• _Written request_: Your task is to quote the listing below exactly, beginning with its first line and ending on the line bearing "beam('dark concrete beam".

• _Given data_:
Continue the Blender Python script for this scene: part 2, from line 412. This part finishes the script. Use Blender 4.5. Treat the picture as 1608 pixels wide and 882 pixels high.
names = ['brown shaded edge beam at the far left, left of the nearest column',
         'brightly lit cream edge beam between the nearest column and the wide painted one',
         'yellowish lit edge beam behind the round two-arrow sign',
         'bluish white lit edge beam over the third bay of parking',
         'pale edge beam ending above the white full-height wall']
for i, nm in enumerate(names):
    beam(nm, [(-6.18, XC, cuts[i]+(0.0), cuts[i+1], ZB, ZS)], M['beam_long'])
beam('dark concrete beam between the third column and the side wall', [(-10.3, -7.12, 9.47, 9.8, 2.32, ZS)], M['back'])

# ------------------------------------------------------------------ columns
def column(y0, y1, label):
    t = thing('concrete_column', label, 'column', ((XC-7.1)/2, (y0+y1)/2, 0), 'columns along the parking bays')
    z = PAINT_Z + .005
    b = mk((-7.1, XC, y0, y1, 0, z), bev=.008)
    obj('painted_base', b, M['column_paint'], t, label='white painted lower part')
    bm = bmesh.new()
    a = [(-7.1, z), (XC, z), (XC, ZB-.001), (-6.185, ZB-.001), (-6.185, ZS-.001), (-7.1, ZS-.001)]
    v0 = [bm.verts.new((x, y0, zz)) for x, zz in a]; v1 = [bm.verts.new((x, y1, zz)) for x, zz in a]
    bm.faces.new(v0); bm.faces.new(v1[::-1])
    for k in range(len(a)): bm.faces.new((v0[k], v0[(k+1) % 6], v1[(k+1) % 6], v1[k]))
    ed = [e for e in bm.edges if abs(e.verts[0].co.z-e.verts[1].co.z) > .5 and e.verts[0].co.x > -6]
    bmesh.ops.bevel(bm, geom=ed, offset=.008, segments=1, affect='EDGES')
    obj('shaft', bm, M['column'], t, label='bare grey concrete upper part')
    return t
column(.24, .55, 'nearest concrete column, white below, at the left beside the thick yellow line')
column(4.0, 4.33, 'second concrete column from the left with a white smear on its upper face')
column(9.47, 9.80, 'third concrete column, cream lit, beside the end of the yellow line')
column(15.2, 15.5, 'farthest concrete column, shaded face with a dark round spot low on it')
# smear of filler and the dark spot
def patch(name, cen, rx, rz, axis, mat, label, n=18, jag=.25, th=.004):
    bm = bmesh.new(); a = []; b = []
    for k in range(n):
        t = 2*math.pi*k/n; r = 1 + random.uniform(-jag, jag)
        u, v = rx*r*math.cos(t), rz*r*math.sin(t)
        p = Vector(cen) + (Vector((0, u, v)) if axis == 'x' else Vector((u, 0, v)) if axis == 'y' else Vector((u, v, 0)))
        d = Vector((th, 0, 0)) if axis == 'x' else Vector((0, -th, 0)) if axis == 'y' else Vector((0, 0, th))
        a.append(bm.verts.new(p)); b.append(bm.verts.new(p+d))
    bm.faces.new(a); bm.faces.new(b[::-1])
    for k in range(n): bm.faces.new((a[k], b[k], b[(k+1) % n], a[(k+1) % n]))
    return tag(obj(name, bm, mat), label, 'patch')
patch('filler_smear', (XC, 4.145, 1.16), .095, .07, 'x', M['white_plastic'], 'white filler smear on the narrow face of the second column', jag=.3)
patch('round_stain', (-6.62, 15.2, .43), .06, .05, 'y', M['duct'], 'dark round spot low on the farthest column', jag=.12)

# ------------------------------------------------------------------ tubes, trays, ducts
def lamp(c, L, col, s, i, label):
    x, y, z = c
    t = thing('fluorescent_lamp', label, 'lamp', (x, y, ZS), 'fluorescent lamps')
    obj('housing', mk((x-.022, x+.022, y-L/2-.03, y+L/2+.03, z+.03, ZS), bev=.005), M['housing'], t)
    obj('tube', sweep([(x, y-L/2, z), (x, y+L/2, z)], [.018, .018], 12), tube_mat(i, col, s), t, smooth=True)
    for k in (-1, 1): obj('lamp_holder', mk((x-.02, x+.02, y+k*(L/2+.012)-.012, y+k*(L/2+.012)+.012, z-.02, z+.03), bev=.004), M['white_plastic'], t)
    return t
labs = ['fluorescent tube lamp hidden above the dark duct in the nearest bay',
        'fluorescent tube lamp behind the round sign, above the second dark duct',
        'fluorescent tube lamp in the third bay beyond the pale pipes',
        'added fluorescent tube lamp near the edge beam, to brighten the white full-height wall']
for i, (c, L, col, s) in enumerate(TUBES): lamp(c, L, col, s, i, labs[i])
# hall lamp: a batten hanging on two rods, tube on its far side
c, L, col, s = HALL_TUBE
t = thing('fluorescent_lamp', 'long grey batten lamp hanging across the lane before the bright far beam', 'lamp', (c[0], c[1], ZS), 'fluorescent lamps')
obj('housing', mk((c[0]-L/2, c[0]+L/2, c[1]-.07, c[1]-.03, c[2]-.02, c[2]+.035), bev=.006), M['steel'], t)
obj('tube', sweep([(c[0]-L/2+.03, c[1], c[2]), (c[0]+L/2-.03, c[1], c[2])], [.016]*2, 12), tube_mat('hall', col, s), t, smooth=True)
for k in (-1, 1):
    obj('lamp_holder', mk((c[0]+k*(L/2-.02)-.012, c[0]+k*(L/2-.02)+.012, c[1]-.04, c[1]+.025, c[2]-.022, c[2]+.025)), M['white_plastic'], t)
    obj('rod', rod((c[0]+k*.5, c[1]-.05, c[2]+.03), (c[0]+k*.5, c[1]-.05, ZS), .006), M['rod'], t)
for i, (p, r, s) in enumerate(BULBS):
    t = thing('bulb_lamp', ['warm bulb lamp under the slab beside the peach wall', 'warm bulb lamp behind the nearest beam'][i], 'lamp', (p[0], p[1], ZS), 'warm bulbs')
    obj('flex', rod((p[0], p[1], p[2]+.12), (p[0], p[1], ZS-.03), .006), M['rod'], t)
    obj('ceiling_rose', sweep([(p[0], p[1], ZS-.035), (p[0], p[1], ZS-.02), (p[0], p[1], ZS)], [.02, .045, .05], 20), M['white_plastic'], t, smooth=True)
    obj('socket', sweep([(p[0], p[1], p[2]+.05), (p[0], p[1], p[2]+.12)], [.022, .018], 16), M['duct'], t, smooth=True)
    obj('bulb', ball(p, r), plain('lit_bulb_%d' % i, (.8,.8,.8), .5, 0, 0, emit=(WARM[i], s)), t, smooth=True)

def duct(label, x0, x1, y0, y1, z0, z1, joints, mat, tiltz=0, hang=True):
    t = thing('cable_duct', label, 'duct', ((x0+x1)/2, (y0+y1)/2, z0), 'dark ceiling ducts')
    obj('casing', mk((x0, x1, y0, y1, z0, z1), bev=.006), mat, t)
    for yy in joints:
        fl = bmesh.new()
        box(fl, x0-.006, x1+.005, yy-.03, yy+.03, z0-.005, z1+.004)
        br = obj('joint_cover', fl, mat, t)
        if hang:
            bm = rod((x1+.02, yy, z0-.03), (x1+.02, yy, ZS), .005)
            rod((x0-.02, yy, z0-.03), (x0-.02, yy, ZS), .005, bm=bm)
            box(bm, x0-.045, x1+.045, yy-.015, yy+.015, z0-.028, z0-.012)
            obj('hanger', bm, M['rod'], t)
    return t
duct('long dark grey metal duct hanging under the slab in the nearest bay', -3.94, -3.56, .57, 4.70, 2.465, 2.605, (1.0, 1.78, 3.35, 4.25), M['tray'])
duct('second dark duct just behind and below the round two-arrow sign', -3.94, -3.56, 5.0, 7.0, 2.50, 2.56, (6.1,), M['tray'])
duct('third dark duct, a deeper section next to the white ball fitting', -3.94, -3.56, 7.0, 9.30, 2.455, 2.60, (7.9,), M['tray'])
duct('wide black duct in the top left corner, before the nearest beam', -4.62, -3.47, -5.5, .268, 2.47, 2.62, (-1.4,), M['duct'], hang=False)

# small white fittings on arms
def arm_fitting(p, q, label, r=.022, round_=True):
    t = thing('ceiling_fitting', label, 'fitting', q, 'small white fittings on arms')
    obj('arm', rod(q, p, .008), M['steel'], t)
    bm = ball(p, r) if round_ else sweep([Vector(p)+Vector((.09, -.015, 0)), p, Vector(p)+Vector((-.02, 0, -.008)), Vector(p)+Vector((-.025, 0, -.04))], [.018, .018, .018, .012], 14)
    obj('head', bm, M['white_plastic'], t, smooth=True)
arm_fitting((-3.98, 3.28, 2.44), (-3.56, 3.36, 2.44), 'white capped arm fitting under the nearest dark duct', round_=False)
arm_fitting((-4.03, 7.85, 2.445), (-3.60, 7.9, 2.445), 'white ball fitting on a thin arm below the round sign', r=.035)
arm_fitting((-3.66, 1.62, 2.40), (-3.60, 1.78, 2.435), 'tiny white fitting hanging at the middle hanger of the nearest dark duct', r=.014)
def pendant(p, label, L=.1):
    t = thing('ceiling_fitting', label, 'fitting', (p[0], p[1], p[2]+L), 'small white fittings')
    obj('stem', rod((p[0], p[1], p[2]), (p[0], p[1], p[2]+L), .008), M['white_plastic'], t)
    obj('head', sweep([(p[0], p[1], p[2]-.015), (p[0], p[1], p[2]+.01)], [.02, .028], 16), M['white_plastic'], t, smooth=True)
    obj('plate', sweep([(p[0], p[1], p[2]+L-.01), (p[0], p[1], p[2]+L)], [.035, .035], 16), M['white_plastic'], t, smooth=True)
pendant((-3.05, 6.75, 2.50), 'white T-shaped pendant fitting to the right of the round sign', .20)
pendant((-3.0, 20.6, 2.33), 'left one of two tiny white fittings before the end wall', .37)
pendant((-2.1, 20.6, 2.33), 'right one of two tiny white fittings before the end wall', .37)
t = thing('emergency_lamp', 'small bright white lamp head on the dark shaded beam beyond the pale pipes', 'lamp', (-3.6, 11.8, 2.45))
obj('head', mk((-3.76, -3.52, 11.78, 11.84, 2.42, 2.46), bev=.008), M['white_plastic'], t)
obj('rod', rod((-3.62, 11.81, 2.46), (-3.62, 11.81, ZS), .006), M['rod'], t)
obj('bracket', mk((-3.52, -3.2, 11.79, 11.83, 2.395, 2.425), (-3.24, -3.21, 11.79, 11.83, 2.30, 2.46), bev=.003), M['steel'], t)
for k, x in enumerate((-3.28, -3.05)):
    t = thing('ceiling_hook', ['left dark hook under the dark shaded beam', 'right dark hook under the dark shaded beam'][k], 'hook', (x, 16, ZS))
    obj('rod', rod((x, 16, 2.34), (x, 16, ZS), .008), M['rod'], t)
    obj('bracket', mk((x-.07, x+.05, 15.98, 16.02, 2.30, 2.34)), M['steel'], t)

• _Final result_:
Continue the Blender Python script for this scene: part 2, from line 412. This part finishes the script. Use Blender 4.5. Treat the picture as 1608 pixels wide and 882 pixels high.
names = ['brown shaded edge beam at the far left, left of the nearest column',
         'brightly lit cream edge beam between the nearest column and the wide painted one',
         'yellowish lit edge beam behind the round two-arrow sign',
         'bluish white lit edge beam over the third bay of parking',
         'pale edge beam ending above the white full-height wall']
for i, nm in enumerate(names):
    beam(nm, [(-6.18, XC, cuts[i]+(0.0), cuts[i+1], ZB, ZS)], M['beam_long'])
beam('dark concrete beam between the third column and the side wall', [(-10.3, -7.12, 9.47, 9.8, 2.32, ZS)], M['back'])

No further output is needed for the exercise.